De acuerdo con la ciencia política, el ejercicio del poder no es estático sino dinámico, ocupa espacios vacíos; es decir, si el titular decide no ejercer sus competencias otra persona o institución terminará tomando su lugar; pero en un estado constitucional de derecho se trata de una afirmación que resulta incompatible bajo el principio de separación de poderes. El interregno parlamentario, iniciado con el decreto de disolución, produjo la ausencia de control político durante casi seis meses.

Con la instalación del nuevo Congreso se debe, por tanto, recordar que los congresistas no están sujetos a mandato imperativo, es decir, nadie puede imponerle una agenda de trabajo y prioridades en su accionar. Sin embargo, en la práctica, la Comisión Permanente, como garante de la separación de poderes durante el interregno, fue objeto de erróneas interpretaciones que menoscabaron sus funciones, responsabilidad y peso político antes de elegir e instalarse un nuevo Congreso.

Al final del interregno, de lo que se trata es recuperar los fueros parlamentarios. El capítulo de la disolución no culmina con las elecciones congresales del pasado 26 de enero, sino con la presentación del primer ministro para exponer las acciones realizadas durante la ausencia del pleno, solicitando al final una cuestión de confianza para su investidura.

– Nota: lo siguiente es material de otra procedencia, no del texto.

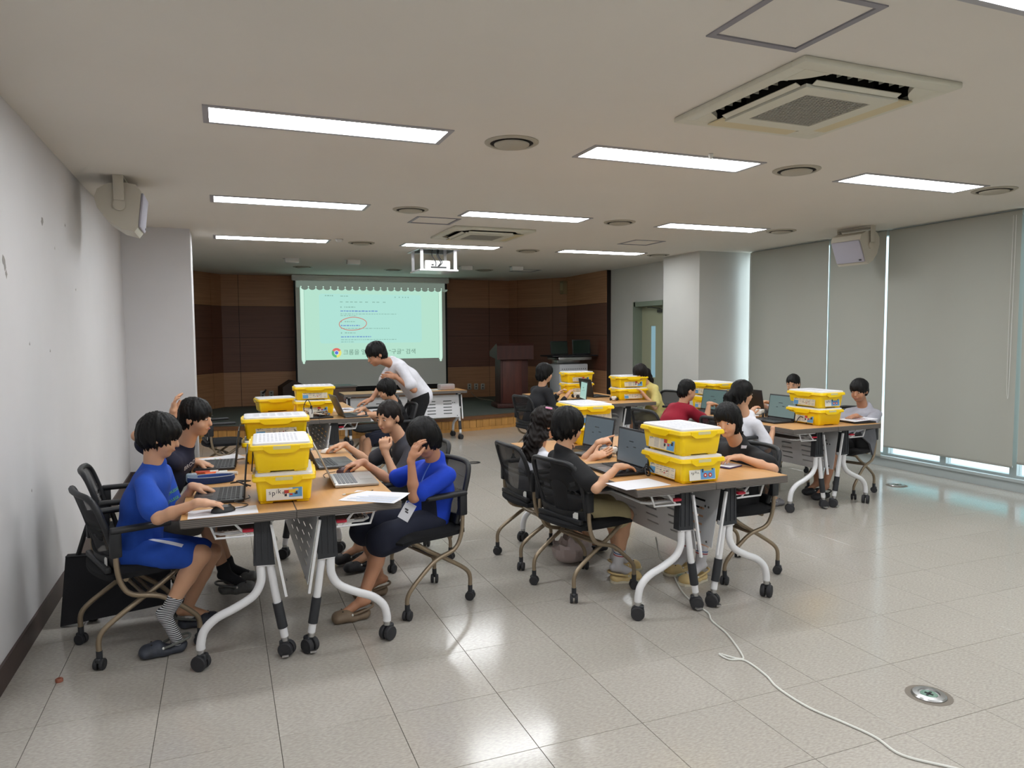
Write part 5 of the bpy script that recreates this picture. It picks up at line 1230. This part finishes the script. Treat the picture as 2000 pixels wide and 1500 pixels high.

Si bien la disolución está prevista constitucionalmente y procede, una vez cumplidas las condiciones formales establecidas, su aplicación ha dejado varias sombras y riesgos para el futuro ejercicio de la democracia; por ejemplo, asumir que existe un rechazo fáctico a la cuestión de confianza, o decidir corregirla mediante una enmienda constitucional, así como reconocer expresamente que el titular de la Comisión Permanente es el Presidente del Congreso, son dos interrogantes que demandan una profunda revisión, teniendo en cuenta que el Tribunal Constitucional sin unanimidad declaró infundada la demanda competencial.